Directions for this task => Set down the full listing exactly as given. Any pictures are to be left out.

Source material =>

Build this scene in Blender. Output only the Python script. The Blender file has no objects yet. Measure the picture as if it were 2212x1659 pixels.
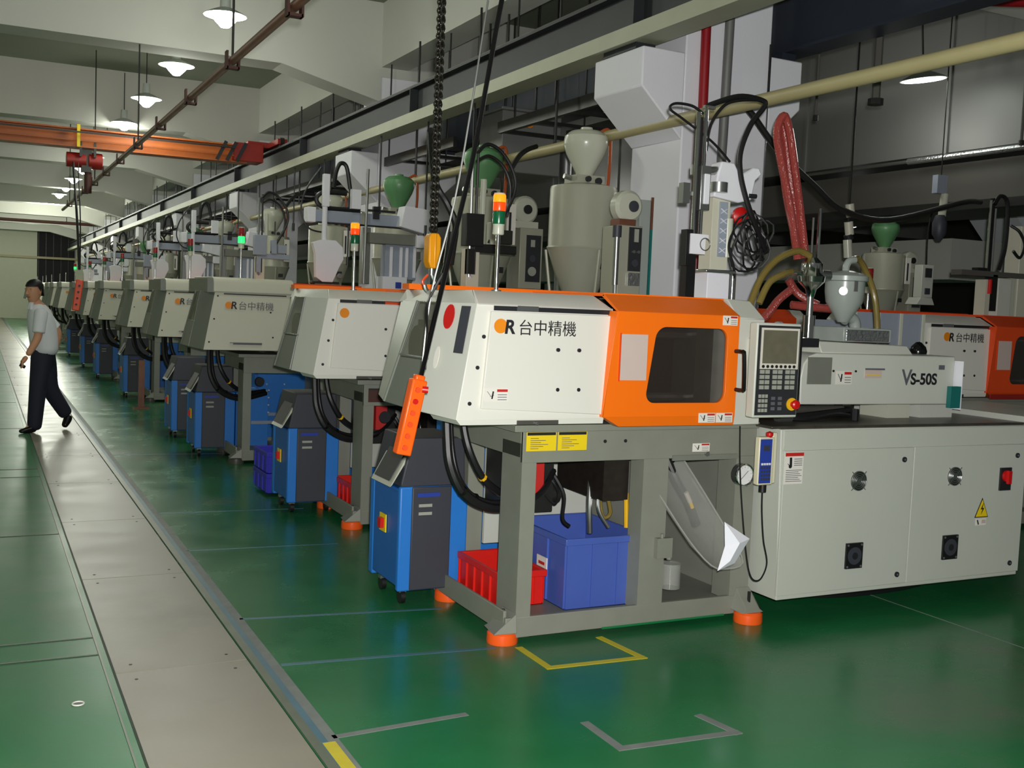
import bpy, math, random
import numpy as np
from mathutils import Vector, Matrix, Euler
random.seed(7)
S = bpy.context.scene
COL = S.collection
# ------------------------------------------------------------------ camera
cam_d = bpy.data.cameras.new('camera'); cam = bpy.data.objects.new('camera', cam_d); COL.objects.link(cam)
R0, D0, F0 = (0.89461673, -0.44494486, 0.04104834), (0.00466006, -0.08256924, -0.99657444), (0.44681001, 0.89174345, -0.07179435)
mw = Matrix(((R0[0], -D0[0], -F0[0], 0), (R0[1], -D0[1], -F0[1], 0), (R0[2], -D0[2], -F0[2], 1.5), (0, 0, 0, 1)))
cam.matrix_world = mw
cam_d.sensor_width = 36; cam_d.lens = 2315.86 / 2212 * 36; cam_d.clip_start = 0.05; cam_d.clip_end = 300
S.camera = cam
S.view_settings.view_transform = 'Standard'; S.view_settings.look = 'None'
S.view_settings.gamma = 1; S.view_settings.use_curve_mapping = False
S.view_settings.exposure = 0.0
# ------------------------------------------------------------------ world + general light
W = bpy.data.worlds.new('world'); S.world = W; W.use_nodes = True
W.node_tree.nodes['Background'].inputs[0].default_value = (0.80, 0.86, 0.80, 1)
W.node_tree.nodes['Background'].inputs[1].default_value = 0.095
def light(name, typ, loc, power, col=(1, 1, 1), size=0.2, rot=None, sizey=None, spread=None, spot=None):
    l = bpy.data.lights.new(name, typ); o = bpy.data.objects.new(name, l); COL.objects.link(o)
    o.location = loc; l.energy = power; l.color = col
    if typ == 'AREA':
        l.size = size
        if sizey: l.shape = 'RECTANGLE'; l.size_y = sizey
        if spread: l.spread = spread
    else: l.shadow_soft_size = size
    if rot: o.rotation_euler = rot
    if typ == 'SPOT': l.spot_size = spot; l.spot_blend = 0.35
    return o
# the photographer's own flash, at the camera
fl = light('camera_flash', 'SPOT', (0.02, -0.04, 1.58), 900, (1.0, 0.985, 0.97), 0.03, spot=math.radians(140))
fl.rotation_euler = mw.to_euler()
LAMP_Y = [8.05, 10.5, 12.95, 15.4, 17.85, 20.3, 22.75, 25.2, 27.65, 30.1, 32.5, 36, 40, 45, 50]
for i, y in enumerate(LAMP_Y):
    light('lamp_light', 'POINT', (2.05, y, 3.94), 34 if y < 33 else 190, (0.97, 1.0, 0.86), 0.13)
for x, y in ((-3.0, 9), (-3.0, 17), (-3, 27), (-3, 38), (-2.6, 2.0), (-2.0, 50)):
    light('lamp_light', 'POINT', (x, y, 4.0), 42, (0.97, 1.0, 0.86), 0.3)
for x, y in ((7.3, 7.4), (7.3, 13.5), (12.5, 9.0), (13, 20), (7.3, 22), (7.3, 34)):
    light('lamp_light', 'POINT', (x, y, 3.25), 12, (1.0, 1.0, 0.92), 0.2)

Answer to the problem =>
Build this scene in Blender. Output only the Python script. The Blender file has no objects yet. Measure the picture as if it were 2212x1659 pixels.
import bpy, math, random
import numpy as np
from mathutils import Vector, Matrix, Euler
random.seed(7)
S = bpy.context.scene
COL = S.collection
# ------------------------------------------------------------------ camera
cam_d = bpy.data.cameras.new('camera'); cam = bpy.data.objects.new('camera', cam_d); COL.objects.link(cam)
R0, D0, F0 = (0.89461673, -0.44494486, 0.04104834), (0.00466006, -0.08256924, -0.99657444), (0.44681001, 0.89174345, -0.07179435)
mw = Matrix(((R0[0], -D0[0], -F0[0], 0), (R0[1], -D0[1], -F0[1], 0), (R0[2], -D0[2], -F0[2], 1.5), (0, 0, 0, 1)))
cam.matrix_world = mw
cam_d.sensor_width = 36; cam_d.lens = 2315.86 / 2212 * 36; cam_d.clip_start = 0.05; cam_d.clip_end = 300
S.camera = cam
S.view_settings.view_transform = 'Standard'; S.view_settings.look = 'None'
S.view_settings.gamma = 1; S.view_settings.use_curve_mapping = False
S.view_settings.exposure = 0.0
# ------------------------------------------------------------------ world + general light
W = bpy.data.worlds.new('world'); S.world = W; W.use_nodes = True
W.node_tree.nodes['Background'].inputs[0].default_value = (0.80, 0.86, 0.80, 1)
W.node_tree.nodes['Background'].inputs[1].default_value = 0.095
def light(name, typ, loc, power, col=(1, 1, 1), size=0.2, rot=None, sizey=None, spread=None, spot=None):
    l = bpy.data.lights.new(name, typ); o = bpy.data.objects.new(name, l); COL.objects.link(o)
    o.location = loc; l.energy = power; l.color = col
    if typ == 'AREA':
        l.size = size
        if sizey: l.shape = 'RECTANGLE'; l.size_y = sizey
        if spread: l.spread = spread
    else: l.shadow_soft_size = size
    if rot: o.rotation_euler = rot
    if typ == 'SPOT': l.spot_size = spot; l.spot_blend = 0.35
    return o
# the photographer's own flash, at the camera
fl = light('camera_flash', 'SPOT', (0.02, -0.04, 1.58), 900, (1.0, 0.985, 0.97), 0.03, spot=math.radians(140))
fl.rotation_euler = mw.to_euler()
LAMP_Y = [8.05, 10.5, 12.95, 15.4, 17.85, 20.3, 22.75, 25.2, 27.65, 30.1, 32.5, 36, 40, 45, 50]
for i, y in enumerate(LAMP_Y):
    light('lamp_light', 'POINT', (2.05, y, 3.94), 34 if y < 33 else 190, (0.97, 1.0, 0.86), 0.13)
for x, y in ((-3.0, 9), (-3.0, 17), (-3, 27), (-3, 38), (-2.6, 2.0), (-2.0, 50)):
    light('lamp_light', 'POINT', (x, y, 4.0), 42, (0.97, 1.0, 0.86), 0.3)
for x, y in ((7.3, 7.4), (7.3, 13.5), (12.5, 9.0), (13, 20), (7.3, 22), (7.3, 34)):
    light('lamp_light', 'POINT', (x, y, 3.25), 12, (1.0, 1.0, 0.92), 0.2)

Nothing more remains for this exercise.